Although the speed of light had been known to be finite since the work of Ole Rømer (see here), it was only in the second half of the nineteenth century that the speed was measured with precision. The technique was pioneered by the French physicist Hippolyte Fizeau, and refined by his countryman Léon Foucault, who measured a value within 1 per cent of modern measurements in 1862.
Fizeau made the first accurate ground-based measurement of the speed of light at the end of the 1840s. He used a rotating metal wheel in which gaps had been cut, like the battlements of a castle. A beam of light was fired through a gap in the wheel and along a distance of 8 kilometres between Montmartre and the hilltop of Suresnes, off a mirror and back through the next gap in the toothed wheel. This worked only if the wheel was rotating at just the right speed for the next gap to be in place for the light to get through. By adjusting the speed of the wheel until this worked, Fizeau was able to measure how long it took for light to complete the journey, and thereby get a measure of the speed of light of 313,300 kilometres per second, which is within 5 per cent of the modern determination. He also showed that light travels more slowly through water than through air, which is a key prediction of the wave model. The rival particle model predicts that light travels more rapidly in water.
Foucault also used an experimental method involving bouncing light beams around, but based on a rotating-mirror concept devised by Dominique-François Arago. This technique involved light being bounced from a rotating mirror on to a stationary mirror then back to the rotating mirror. While the light is travelling, the rotating mirror has moved on a little, so the beam of light is deflected by an angle which depends on the distance between the mirrors, the speed of light, and the speed with which the mirror is rotating. By measuring the angle of deflection, Foucault was able to confirm that light travels more slowly in water than in air and then, in 1862, to measure the speed of light as 298,005 kilometres per second. The modern value is 299,792.458 kilometres per second.
This had far-reaching implications. Exactly at the time Foucault was carrying out these experiments, the Scot James Clerk Maxwell was developing a mathematical theory of electromagnetism, building from Faraday’s work (see here). He found a set of equations that describe all the interactions between electricity and magnetism, and which include a mathematical description of electromagnetic waves. The equations automatically included a constant (now labelled c), which is the speed with which these waves travel through the air. (This was not something that Maxwell put in, it came out of the calculation without being looked for.) That speed was the same as the speed Foucault had measured for light. Maxwell wrote: ‘This velocity is so nearly that of light that it seems we have strong reason to conclude that light itself (including radiant heat and other radiations, if any) is an electromagnetic disturbance in the form of waves propagated through the electromagnetic field according to electromagnetic laws.’ The ‘radiant heat’ he referred to is, of course, infrared radiation (see here), and the mention of ‘other radiation, if any’ proved prophetic (see here).
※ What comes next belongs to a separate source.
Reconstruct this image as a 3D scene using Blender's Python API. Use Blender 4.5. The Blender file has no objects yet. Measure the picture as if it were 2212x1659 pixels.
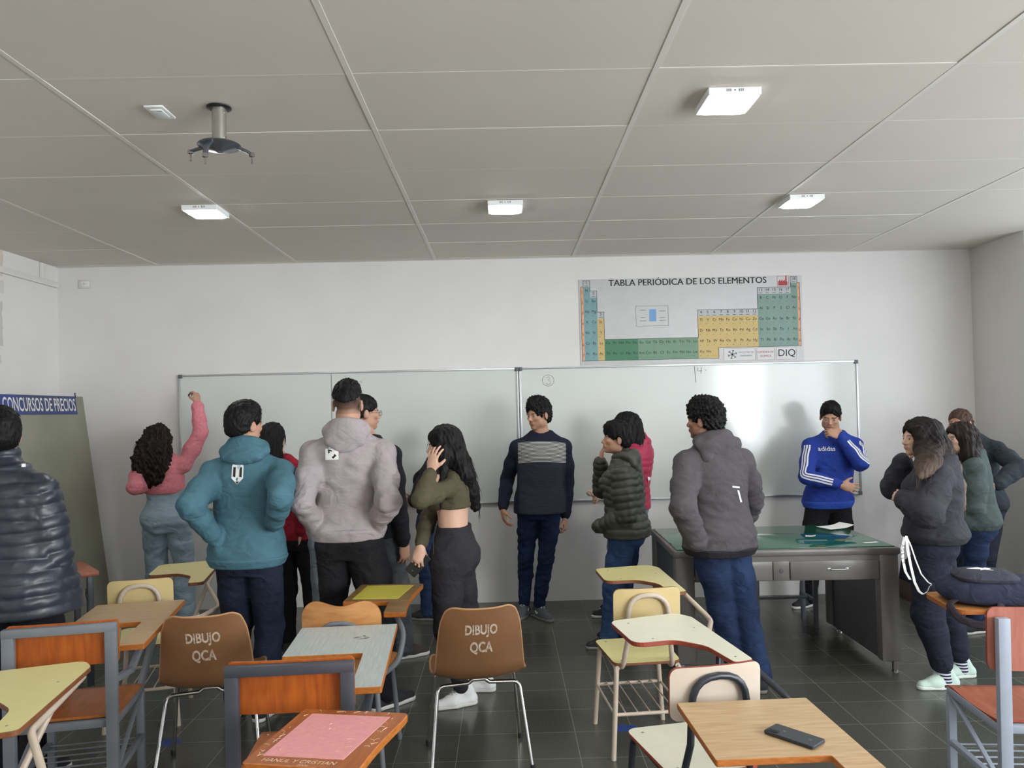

However, the equations contained no mention of the speed of the source of the waves, or the speed of the observer measuring them. They seemed to be saying that any observer, moving at any speed, would measure the same speed for any light waves, whatever the source of those waves. This puzzled many people, and strenuous efforts were made to find differences in the speed of light for beams moving in different directions relative to the moving Earth (see here). These efforts were unsuccessful, proving that Maxwell’s equations were right. Albert Einstein, jumping off from those equations and ignoring the experiments (which he may not even have known about at the time), took the discovery at face value, and made it the cornerstone of his special theory of relativity, published in 1905.
All this is so important that, in 1983, instead of measuring the speed of light in terms of the number of metres travelled in a second, the metre itself was redefined by the Conférence Générale des Poids et Mesures (General Conference on Weights And Measures) as ‘the length of the path travelled by light in vacuum during a time interval of 1∕299792458 of a second’, setting the value of the speed of light at 299,792,458 metres per second by definition.